▸ **Exercise**
Retype the data below without altering anything.

start Stored data

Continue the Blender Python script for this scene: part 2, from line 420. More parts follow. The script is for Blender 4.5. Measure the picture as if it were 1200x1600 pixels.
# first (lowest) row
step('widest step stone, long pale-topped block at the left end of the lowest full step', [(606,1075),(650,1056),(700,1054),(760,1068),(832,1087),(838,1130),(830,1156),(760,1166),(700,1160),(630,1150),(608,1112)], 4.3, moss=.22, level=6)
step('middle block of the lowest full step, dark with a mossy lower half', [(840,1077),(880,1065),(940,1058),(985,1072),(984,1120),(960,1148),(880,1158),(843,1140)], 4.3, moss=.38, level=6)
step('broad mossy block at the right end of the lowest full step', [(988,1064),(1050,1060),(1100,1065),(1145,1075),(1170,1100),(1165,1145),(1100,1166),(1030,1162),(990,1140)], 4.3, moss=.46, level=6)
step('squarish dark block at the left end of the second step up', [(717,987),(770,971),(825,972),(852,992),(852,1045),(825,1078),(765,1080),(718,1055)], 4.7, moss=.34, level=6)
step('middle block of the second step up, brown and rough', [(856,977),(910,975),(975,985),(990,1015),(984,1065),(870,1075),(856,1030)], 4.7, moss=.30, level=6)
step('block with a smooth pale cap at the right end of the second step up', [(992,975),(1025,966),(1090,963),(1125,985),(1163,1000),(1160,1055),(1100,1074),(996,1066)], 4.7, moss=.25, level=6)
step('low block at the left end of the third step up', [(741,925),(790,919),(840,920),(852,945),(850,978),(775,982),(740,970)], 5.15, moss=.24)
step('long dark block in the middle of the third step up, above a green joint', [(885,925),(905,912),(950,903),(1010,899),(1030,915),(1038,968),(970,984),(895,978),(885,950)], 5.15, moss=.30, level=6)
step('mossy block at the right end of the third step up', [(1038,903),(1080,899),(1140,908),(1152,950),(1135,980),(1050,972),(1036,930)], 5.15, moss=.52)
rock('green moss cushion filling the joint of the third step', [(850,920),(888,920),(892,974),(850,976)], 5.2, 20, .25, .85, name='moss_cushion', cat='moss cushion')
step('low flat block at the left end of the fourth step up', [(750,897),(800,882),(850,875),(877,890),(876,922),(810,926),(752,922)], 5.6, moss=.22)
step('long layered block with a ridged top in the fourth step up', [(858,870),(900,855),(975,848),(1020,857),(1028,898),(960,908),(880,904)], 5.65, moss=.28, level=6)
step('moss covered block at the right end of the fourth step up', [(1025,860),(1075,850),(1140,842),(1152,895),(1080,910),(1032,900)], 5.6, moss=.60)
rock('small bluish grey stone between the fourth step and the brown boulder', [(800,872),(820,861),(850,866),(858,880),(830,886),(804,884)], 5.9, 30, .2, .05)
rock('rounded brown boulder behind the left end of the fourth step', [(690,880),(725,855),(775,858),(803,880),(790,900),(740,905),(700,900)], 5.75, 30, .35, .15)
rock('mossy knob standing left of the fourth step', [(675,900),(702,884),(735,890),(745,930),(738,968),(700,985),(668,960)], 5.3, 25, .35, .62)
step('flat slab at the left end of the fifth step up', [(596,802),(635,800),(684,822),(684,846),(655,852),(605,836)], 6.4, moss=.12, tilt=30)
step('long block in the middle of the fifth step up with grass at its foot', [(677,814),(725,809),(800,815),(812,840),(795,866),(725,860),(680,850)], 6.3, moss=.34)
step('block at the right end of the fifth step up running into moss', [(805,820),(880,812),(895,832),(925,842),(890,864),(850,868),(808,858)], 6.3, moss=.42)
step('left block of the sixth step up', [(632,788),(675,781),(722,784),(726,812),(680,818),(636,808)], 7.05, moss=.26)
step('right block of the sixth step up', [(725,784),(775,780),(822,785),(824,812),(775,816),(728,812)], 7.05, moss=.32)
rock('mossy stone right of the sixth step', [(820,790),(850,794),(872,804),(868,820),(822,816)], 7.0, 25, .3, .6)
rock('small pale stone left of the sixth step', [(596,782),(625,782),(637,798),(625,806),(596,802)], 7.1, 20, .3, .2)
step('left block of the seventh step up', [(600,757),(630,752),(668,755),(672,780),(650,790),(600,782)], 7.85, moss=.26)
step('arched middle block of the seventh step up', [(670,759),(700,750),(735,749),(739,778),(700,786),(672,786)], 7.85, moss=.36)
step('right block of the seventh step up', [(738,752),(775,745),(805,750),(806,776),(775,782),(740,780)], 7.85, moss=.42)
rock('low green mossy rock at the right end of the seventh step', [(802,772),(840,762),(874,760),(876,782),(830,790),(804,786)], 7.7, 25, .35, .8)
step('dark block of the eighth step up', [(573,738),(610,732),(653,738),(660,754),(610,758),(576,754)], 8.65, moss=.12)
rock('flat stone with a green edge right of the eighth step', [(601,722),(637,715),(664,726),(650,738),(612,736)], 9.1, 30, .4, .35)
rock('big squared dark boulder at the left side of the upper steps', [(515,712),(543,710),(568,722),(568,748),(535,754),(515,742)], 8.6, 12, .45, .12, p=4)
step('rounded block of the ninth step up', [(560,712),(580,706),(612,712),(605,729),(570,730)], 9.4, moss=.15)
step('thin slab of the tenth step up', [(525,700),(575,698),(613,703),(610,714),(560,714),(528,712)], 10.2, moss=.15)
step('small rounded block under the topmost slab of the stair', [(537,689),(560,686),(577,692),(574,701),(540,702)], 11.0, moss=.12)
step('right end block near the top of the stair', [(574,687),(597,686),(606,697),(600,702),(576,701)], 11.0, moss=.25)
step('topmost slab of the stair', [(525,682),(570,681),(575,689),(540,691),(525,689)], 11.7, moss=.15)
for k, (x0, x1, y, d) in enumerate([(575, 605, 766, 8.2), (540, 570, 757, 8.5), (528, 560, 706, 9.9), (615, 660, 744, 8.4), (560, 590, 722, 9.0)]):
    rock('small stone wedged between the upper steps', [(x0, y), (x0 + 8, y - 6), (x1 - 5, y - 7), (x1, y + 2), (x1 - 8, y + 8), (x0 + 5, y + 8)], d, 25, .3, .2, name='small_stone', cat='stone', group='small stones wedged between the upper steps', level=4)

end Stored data

▸ **The output**
Continue the Blender Python script for this scene: part 2, from line 420. More parts follow. The script is for Blender 4.5. Measure the picture as if it were 1200x1600 pixels.
# first (lowest) row
step('widest step stone, long pale-topped block at the left end of the lowest full step', [(606,1075),(650,1056),(700,1054),(760,1068),(832,1087),(838,1130),(830,1156),(760,1166),(700,1160),(630,1150),(608,1112)], 4.3, moss=.22, level=6)
step('middle block of the lowest full step, dark with a mossy lower half', [(840,1077),(880,1065),(940,1058),(985,1072),(984,1120),(960,1148),(880,1158),(843,1140)], 4.3, moss=.38, level=6)
step('broad mossy block at the right end of the lowest full step', [(988,1064),(1050,1060),(1100,1065),(1145,1075),(1170,1100),(1165,1145),(1100,1166),(1030,1162),(990,1140)], 4.3, moss=.46, level=6)
step('squarish dark block at the left end of the second step up', [(717,987),(770,971),(825,972),(852,992),(852,1045),(825,1078),(765,1080),(718,1055)], 4.7, moss=.34, level=6)
step('middle block of the second step up, brown and rough', [(856,977),(910,975),(975,985),(990,1015),(984,1065),(870,1075),(856,1030)], 4.7, moss=.30, level=6)
step('block with a smooth pale cap at the right end of the second step up', [(992,975),(1025,966),(1090,963),(1125,985),(1163,1000),(1160,1055),(1100,1074),(996,1066)], 4.7, moss=.25, level=6)
step('low block at the left end of the third step up', [(741,925),(790,919),(840,920),(852,945),(850,978),(775,982),(740,970)], 5.15, moss=.24)
step('long dark block in the middle of the third step up, above a green joint', [(885,925),(905,912),(950,903),(1010,899),(1030,915),(1038,968),(970,984),(895,978),(885,950)], 5.15, moss=.30, level=6)
step('mossy block at the right end of the third step up', [(1038,903),(1080,899),(1140,908),(1152,950),(1135,980),(1050,972),(1036,930)], 5.15, moss=.52)
rock('green moss cushion filling the joint of the third step', [(850,920),(888,920),(892,974),(850,976)], 5.2, 20, .25, .85, name='moss_cushion', cat='moss cushion')
step('low flat block at the left end of the fourth step up', [(750,897),(800,882),(850,875),(877,890),(876,922),(810,926),(752,922)], 5.6, moss=.22)
step('long layered block with a ridged top in the fourth step up', [(858,870),(900,855),(975,848),(1020,857),(1028,898),(960,908),(880,904)], 5.65, moss=.28, level=6)
step('moss covered block at the right end of the fourth step up', [(1025,860),(1075,850),(1140,842),(1152,895),(1080,910),(1032,900)], 5.6, moss=.60)
rock('small bluish grey stone between the fourth step and the brown boulder', [(800,872),(820,861),(850,866),(858,880),(830,886),(804,884)], 5.9, 30, .2, .05)
rock('rounded brown boulder behind the left end of the fourth step', [(690,880),(725,855),(775,858),(803,880),(790,900),(740,905),(700,900)], 5.75, 30, .35, .15)
rock('mossy knob standing left of the fourth step', [(675,900),(702,884),(735,890),(745,930),(738,968),(700,985),(668,960)], 5.3, 25, .35, .62)
step('flat slab at the left end of the fifth step up', [(596,802),(635,800),(684,822),(684,846),(655,852),(605,836)], 6.4, moss=.12, tilt=30)
step('long block in the middle of the fifth step up with grass at its foot', [(677,814),(725,809),(800,815),(812,840),(795,866),(725,860),(680,850)], 6.3, moss=.34)
step('block at the right end of the fifth step up running into moss', [(805,820),(880,812),(895,832),(925,842),(890,864),(850,868),(808,858)], 6.3, moss=.42)
step('left block of the sixth step up', [(632,788),(675,781),(722,784),(726,812),(680,818),(636,808)], 7.05, moss=.26)
step('right block of the sixth step up', [(725,784),(775,780),(822,785),(824,812),(775,816),(728,812)], 7.05, moss=.32)
rock('mossy stone right of the sixth step', [(820,790),(850,794),(872,804),(868,820),(822,816)], 7.0, 25, .3, .6)
rock('small pale stone left of the sixth step', [(596,782),(625,782),(637,798),(625,806),(596,802)], 7.1, 20, .3, .2)
step('left block of the seventh step up', [(600,757),(630,752),(668,755),(672,780),(650,790),(600,782)], 7.85, moss=.26)
step('arched middle block of the seventh step up', [(670,759),(700,750),(735,749),(739,778),(700,786),(672,786)], 7.85, moss=.36)
step('right block of the seventh step up', [(738,752),(775,745),(805,750),(806,776),(775,782),(740,780)], 7.85, moss=.42)
rock('low green mossy rock at the right end of the seventh step', [(802,772),(840,762),(874,760),(876,782),(830,790),(804,786)], 7.7, 25, .35, .8)
step('dark block of the eighth step up', [(573,738),(610,732),(653,738),(660,754),(610,758),(576,754)], 8.65, moss=.12)
rock('flat stone with a green edge right of the eighth step', [(601,722),(637,715),(664,726),(650,738),(612,736)], 9.1, 30, .4, .35)
rock('big squared dark boulder at the left side of the upper steps', [(515,712),(543,710),(568,722),(568,748),(535,754),(515,742)], 8.6, 12, .45, .12, p=4)
step('rounded block of the ninth step up', [(560,712),(580,706),(612,712),(605,729),(570,730)], 9.4, moss=.15)
step('thin slab of the tenth step up', [(525,700),(575,698),(613,703),(610,714),(560,714),(528,712)], 10.2, moss=.15)
step('small rounded block under the topmost slab of the stair', [(537,689),(560,686),(577,692),(574,701),(540,702)], 11.0, moss=.12)
step('right end block near the top of the stair', [(574,687),(597,686),(606,697),(600,702),(576,701)], 11.0, moss=.25)
step('topmost slab of the stair', [(525,682),(570,681),(575,689),(540,691),(525,689)], 11.7, moss=.15)
for k, (x0, x1, y, d) in enumerate([(575, 605, 766, 8.2), (540, 570, 757, 8.5), (528, 560, 706, 9.9), (615, 660, 744, 8.4), (560, 590, 722, 9.0)]):
    rock('small stone wedged between the upper steps', [(x0, y), (x0 + 8, y - 6), (x1 - 5, y - 7), (x1, y + 2), (x1 - 8, y + 8), (x0 + 5, y + 8)], d, 25, .3, .2, name='small_stone', cat='stone', group='small stones wedged between the upper steps', level=4)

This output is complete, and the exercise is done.